Özhaseki, "Halkın hiçbir şekilde rahatsız olmayacağı şekilde ya çok küçük ücretlendirmelerle giriş ve içerideki her türlü hizmetin serbest ve bedava olduğu bir sistem veya girişte hiç ücretin alınmadığı ama içerideki hizmetlerden su, havlu veya şezlong için küçük ücretlerin ödenebileceği bir sistemin geçişini sağlayacağız. Onu şu anda hangisini yapalım diye tartışıyoruz." ifadesini kullandı.
"El birliğiyle Marmara'yı kurtarmamız lazım"
Marmara bölgesindeki müsilajla ilgili bir soru üzerine bu konuda oluşturulan eylem planını anımsatan Özhaseki, "El birliğiyle Marmara'yı kurtarmamız lazım. Bu konuda yeni görevler üstlendik. Önümüzdeki günlerde de zaten bunu birebir takip edeceğiz." dedi.
Bakan Özhaseki, İklim Kanunu'na ilişkin bir soruyu da "Kanunla her şey kayıt altına alınmış, yasaya dayanmış olacak. Ve özellikle de bundan sonraki bizim eylem planımız ortaya çıkmış olacak." sözleriyle yanıtladı.

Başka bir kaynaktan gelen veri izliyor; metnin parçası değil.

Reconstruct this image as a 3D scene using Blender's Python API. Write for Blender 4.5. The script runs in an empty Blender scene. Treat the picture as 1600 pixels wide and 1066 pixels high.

İklim değişikliğinin yol açacağı sorunlara değinen Özhaseki, "Biz çevreyi kirletmeden, iklimi değiştiremeyeceğimize göre kendimizi değiştirip, bu konuda biraz daha tedbirler alıp yaşanabilir dünyayı çocuklarımıza bırakalım diye gayret ediyoruz." sözlerini sarf etti.
Depozito Yönetim Sistemi'nde iade bedeli olarak şu an belirlenen ücretin uygulamada bir alıştırma olarak görülmesi gerektiğini aktaran Özhaseki, "Nihai hedefimiz şu, bunun maliyeti ne kadarsa ürün satın alınırken üzerine koymak. Sonra da insanlar bunu geri getirdiğinde aynı parayı geri almasını sağlamak. Doğru olan sistem de bu diye düşünüyorum." değerlendirmesinde bulundu.
Özhaseki, depozito makinelerinin "yerli" olacağını ve şu ana kadar yeterlilik alan 7 firmadan temin edileceğini vurguladı.
Atıkların evlerde ayrıştırılma aşamasına ne zaman geçileceğine ilişkin soruya da Özhaseki, ilerleyen süreçte Çevre Yönetimi Genel Müdürlüğünün bütçesiyle, belediyeleri evlere 4 ayrı renkte ayrıştırma torbası vermesi yönünde teşvik edeceklerini söyledi.
Programda deprem bölgesindeki çalışmalar ile çevre projelerine ilişin videoların gösterimi de yapıldı.